Looking Up Broadway From 9th Street – 1884

This magic lantern slide street level view of Broadway looking north from 9th Street shows a bustling scene. The date attached to the image was “circa 1890.”

Because of an advertising banner hanging over the middle of the street and type of clothing worn by passersby, we can narrow the date to autumn 1884.

The advertisement is for The Theatre Comique located at 728-730 Broadway between 4th Street and Astor Place. The comic farce Investigation with matinees Tuesdays and Fridays opened September 1. The show was written by Edward Harrigan of the famous 19th century theatrical team Harrigan and Hart.

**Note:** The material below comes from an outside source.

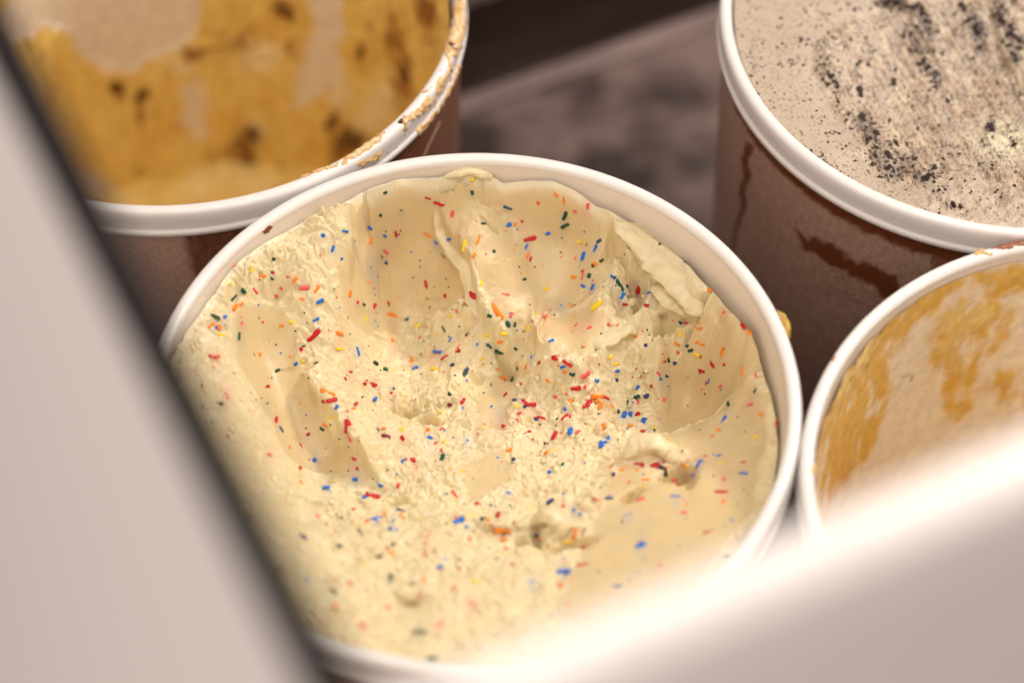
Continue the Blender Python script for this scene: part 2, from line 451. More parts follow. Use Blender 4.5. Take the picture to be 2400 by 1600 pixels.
STEPS1 = [  # polyline, height in mm of the side to its right, reach in px
 ([(1205,870),(1160,810),(1122,755),(1112,700),(1095,640),(1050,570),(1022,500),(1035,455)], 6.0, 60),
 ([(895,1140),(845,1075),(785,1000),(735,940),(700,870)], 3.6, 60) ,
 ([(1010,760),(1080,720),(1110,690)], 1.5, 40),
 ([(815,670),(838,560),(850,505),(866,448)], -5.5, 40),
 ([(1460,690),(1440,600),(1405,500)], 0.0, 30),
 ([(1430,540),(1470,600),(1500,640),(1530,650)], -7.0, 45),
 ([(1545,720),(1590,690),(1625,735),(1680,735),(1790,800)], -10.0, 70),
 ([(1790,935),(1700,958),(1600,1000),(1500,1040)], -4.0, 80),
 ([(1262,850),(1250,790),(1262,740)], 3.0, 18),
 ([(690,900),(760,890),(860,910)], 2.0, 30),
 ([(1205,1010),(1100,1010),(1000,960),(930,975),(880,940)], -2.5, 45),
 ([(1060,610),(1150,640),(1240,600)], 1.2, 30),
 ([(1085,465),(1160,490),(1215,500)], -1.3, 25),
 ([(1380,910),(1300,880),(1240,880),(1200,850)], 2.5, 40),
 ([(760,1180),(830,1150),(900,1160)], 2.0, 30),
]
HOLES1 = [(755,505,-5,42,9,28),(1490,640,-4,26,20,-30),(1545,690,-3,20,20,0),(1555,742,-9,20,13,20),(1590,1102,-9,38,14,25),(1610,1120,-4,16,24,0),(1335,1275,-9,42,13,12),(1262,1255,-6,13,34,0),(945,962,-6,34,16,-15),(1010,985,-5,34,11,-10),
          (1180,855,-5,12,34,30),(1090,770,-4,28,11,15),(1450,700,-5,16,26,30),(1495,700,-4,14,18,0),(760,1205,-2,20,12,0),(1170,1245,-5,40,13,5),(1225,1270,-4,22,12,30),
          (1480,1160,-4,24,12,40),(960,1410,-4,30,12,0),(1120,885,-3,20,10,30),(1410,1020,-3,20,10,-30),(1525,885,-3,14,30,20),(930,1180,-3,24,10,0),(640,690,-3,30,9,20),
          (545,690,-3,12,30,-20),(800,490,-3,45,8,20)]
BUMPS1 = [(838,492,3,26,30,0),(1470,520,2.5,50,18,-38),(1560,600,5,70,20,-38),(1630,690,5.5,44,20,-60),(1520,1062,9,55,24,15),(1290,1235,9,38,28,0),(1100,402,4,50,14,0),(1380,1185,4,40,25,20),(1430,690,3,24,16,0),(1480,760,4,40,16,20),(1250,775,4,10,40,5),
          (1330,880,5,50,22,-15),(1230,960,4,30,24,0),(690,620,4,50,30,10),(600,650,3,36,24,0),(760,560,3,36,26,0),(1520,690,4,22,18,0),(1560,1050,4,36,12,-20),(1180,905,2,16,30,20)]
ROUGH1 = [(1010,770,80,34,1),(1085,735,36,30,1),(960,955,100,42,1),(1270,900,80,50,1),(1350,930,80,50,1),(1480,890,60,60,.9),(1440,680,50,70,1),(1500,690,40,40,1),
          (640,600,90,40,.55),(760,575,60,50,.5),(600,650,70,40,.6),(780,730,40,80,.55),(1400,1000,110,50,.75),(1250,1090,110,50,.6),(1000,1130,140,50,.6),(900,1180,90,40,.7),
          (1150,1240,90,30,.9),(1300,1250,70,50,1),(1550,1090,70,40,.9),(520,760,40,40,.8),(520,880,40,90,.6),(570,1020,40,80,.5),(1640,810,80,36,1),(960,1400,90,40,.6),(850,1300,90,50,.6),
          (1100,408,56,16,1),(700,1180,70,50,.6),(1180,850,40,40,.6),(860,900,60,40,.6),(1130,1330,120,40,.5),(1100,900,60,40,.6)]
SMOOTH1r = [to_ref(FIT1, p, ZREF) for p in SMOOTH1]
LINES1 = [([(1290,428),(1350,438),(1400,472),(1430,520),(1446,580),(1448,650)], 2.6, 9), ([(838,560),(848,505),(868,460),(905,428),(970,420)], 2.4, 9),
          ([(1080,462),(1160,490),(1200,500)], -1.6, 3), ([(1120,515),(1150,540),(1172,560)], -1.4, 3), ([(982,440),(1020,438),(1064,440)], -2.5, 4), ([(1500,1030),(1600,988),(1700,957),(1770,930)], 1.6, 9),
          ([(950,715),(1010,700),(1060,705)], -1.0, 3), ([(930,745),(1000,735),(1050,722)], -1.0, 3), ([(640,870),(700,860),(770,810)], -1.0, 3), ([(1625,785),(1650,835)], -2.0, 5), ([(1660,780),(1690,830)], -2.2, 5),
          ([(1690,790),(1715,830)], -1.8, 5), ([(1600,800),(1615,850)], -1.8, 5), ([(1000,1090),(1060,1110),(1130,1100)], -1.2, 4), ([(1180,1180),(1260,1150),(1330,1160)], -1.6, 5), ([(1255,860),(1262,790),(1285,735)], 2.6, 6),
          ([(1185,830),(1165,790),(1130,745)], 1.6, 7), ([(1380,870),(1440,800),(1480,780)], 2.4, 12)]
LINES1r = [(to_ref(FIT1, p, ZREF), a, w) for p, a, w in LINES1]
STEPS1r = [(to_ref(FIT1, p, ZREF), a, r) for p, a, r in STEPS1]
HOLES1r = [(*to_ref(FIT1, [q[:2]], ZREF)[0], *q[2:]) for q in HOLES1]
BUMPS1r = [(*to_ref(FIT1, [q[:2]], ZREF)[0], *q[2:]) for q in BUMPS1]
ROUGH1r = [(*to_ref(FIT1, [q[:2]], ZREF)[0], *q[2:]) for q in ROUGH1]
def height_sprinkle(x, y):
    """x, y: plan metres (world). returns z (world), roughness 0..1, pixel x, y"""
    px, py = proj(x, y, ZREF)
    z = H + np.clip(tps_eval(FIT1, px, py), -75, -3.5) * .001
    X, Y = x * 1000, y * 1000
    wx = px + 9 * fbm(X / 9, Y / 9, 4, 11); wy = py + 9 * fbm(X / 9 + 40, Y / 9, 4, 17)
    sm = np.zeros(x.shape)
    for p in SMOOTH1r: sm = np.maximum(sm, inside(wx, wy, p, 9))
    rough = 1 - sm
    h = np.zeros(x.shape)
    fx = px + 5 * fbm(X / 6, Y / 6, 4, 21); fy = py + 5 * fbm(X / 6 + 9, Y / 6, 4, 27)
    for pts, amp, reach in STEPS1r:
        if not amp: continue
        s, t = polyline_sd(fx, fy, pts)
        e = sstep(0, .14, t) * sstep(1, .86, t)
        h += 1.65 * amp * e * sstep(-2.5, 4, s) * np.exp(-np.clip(s, 0, None) / reach)
    for pts, amp, w in LINES1r:
        s, t = polyline_sd(px + 2.5 * fbm(X / 3, Y / 3, 3, 23), py + 2.5 * fbm(X / 3 + 4, Y / 3, 3, 24), pts)
        h += amp * np.exp(-(s / w) ** 2) * sstep(0, .15, t) * sstep(1, .85, t)
    for a, b, d, r, ry, an in HOLES1r: h += 1.7 * d * gau(fx, fy, a, b, r, ry, an)
    for a, b, d, r, ry, an in BUMPS1r: h += d * gau(fx, fy, a, b, r, ry, an)
    # broken, crumbly cream: flakes, lumps and pits
    r = rough * .30
    for a, b, rx, ry, am in ROUGH1r: r = np.maximum(r, am * gau(wx, wy, a, b, rx, ry) * (.25 + .75 * rough))
    n0 = fbm(X / 19, Y / 19, 2, 57); n1 = fbm(X / 10, Y / 10, 3, 31); n2 = fbm(X / 4.4, Y / 4.4, 3, 37)
    w1 = fbm(X / 16 + 3, Y / 16, 3, 39); w2 = fbm(X / 16, Y / 16 + 8, 3, 40)
    fold = 1 - np.abs(perlin(X / 10 + w1 * 1.1, Y / 7 + w2 * 1.1, 42)) * 2.2      # torn folds of cream
    fold = np.where(fold > 0, fold, fold * .5)
    fl = (n1 * 1.4 + w1 * 1.0 + n2 * .15) % 1.0
    flake = fl * sstep(1.0, .93, fl)                     # saw-tooth ledges with sharp drops
    frac = fbm(X / 7.5 + w1 * .6, Y / 7.5, 5, 58, .50)
    patch = sstep(-.25, .45, fbm(X / 9, Y / 9, 3, 53))
    pits = sstep(.20, .55, perlin(X / 3.6 + n2 * .7, Y / 3.6, 43) + .4 * perlin(X / 1.6, Y / 1.6, 44) + .3 * n0)
    lumps = np.abs(perlin(X / 2.4, Y / 2.4, 47)) + .6 * np.abs(perlin(X / 1.1, Y / 1.1, 49))
    h += rough * (n0 * 1.6 + fold * .8 + flake * .8) + r * (fold * .5 + flake * 1.1 + frac * 2.1) + r * r * patch * (-3.6 * pits + (.4 - lumps) * .3 + frac * 1.8)
    rough = np.clip(r * 1.2, 0, 1)
    # spade-smooth cream: faint drag lines and a few pores
    drag = perlin(px / 5.5, py / 90, 61) + .5 * perlin(px / 2.6, py / 70, 62)
    pores = sstep(.55, .75, perlin(X / 1.3, Y / 1.3, 63)) * sstep(.0, .4, fbm(X / 9, Y / 9, 2, 64))
    h += sm * (drag * .025 + fbm(X / 14, Y / 14, 3, 65) * .35 - pores * .5)
    return z + h * .001, rough, px, py
N1 = 680
cx, cy = CEN[1]
U, Vv = disc_grid(N1)
ang = np.arctan2(Vv, U); rr = np.hypot(U, Vv)
Rmax = .1142 - .0034 * np.exp(-((ang - .6) / .7) ** 2) + .0006 * fbm(ang * 6, rr * 0 + .5, 3, 71)
X1 = U * Rmax; Y1 = Vv * Rmax
Z1, rough1, PX1, PY1 = height_sprinkle(X1 + cx, Y1 + cy)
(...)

Unfortunately, The Theatre Comique burned down in the early morning of December 23, 1884. No injuries or fatalities were suffered, but the company lost all their wardrobe, scenery and props costing around $175,000. Neither Harriagan or Henry Hilton, the owner of the building, had insurance.

After the fire, Harrigan and Tony Hart opened a new show, McAllister’s Legacy on January 5, 1885 at the nearby 14th Street Theatre.

Glancing at our photo, the streets are crowded with derby wearing men and horse drawn vehicles.

On the right side of our photo, atop a small gas lamp is a street indicator displaying the words “10th Street.”

A small portion of architect Richard Upjohn’s magnificent Grace Church (1846) can be seen to the right of a much larger gas lamp.

Beyond Grace Church, an advertisement for Herts Brothers Furniture is visible on the side of their building at 806-808 Broadway.

On the left, at 10th Street, the building housing M. Stern & Sons Furs & Cloaks takes up much of the west side of Broadway.

Past Stern’s, a roof advertisement at 799 Broadway for the St. Denis Hotel & Taylor’s Saloon can be seen.

The St. Denis Hotel was a steady presence in the ever-changing city, standing on the southwest corner of 11th Street since 1853.

Though the hotel had been significantly altered over the years and was no longer a hotel, it was still there in 2018.

Then it was acquired by a developer and despite preservationists pleas to save it, it was destroyed.

This is the glass ziggarut-like box that replaced the St. Denis in 2021. Juxtaposed across the street from historic Grace Church makes this sort of soulless architecture even more special. Lovely isn’t it?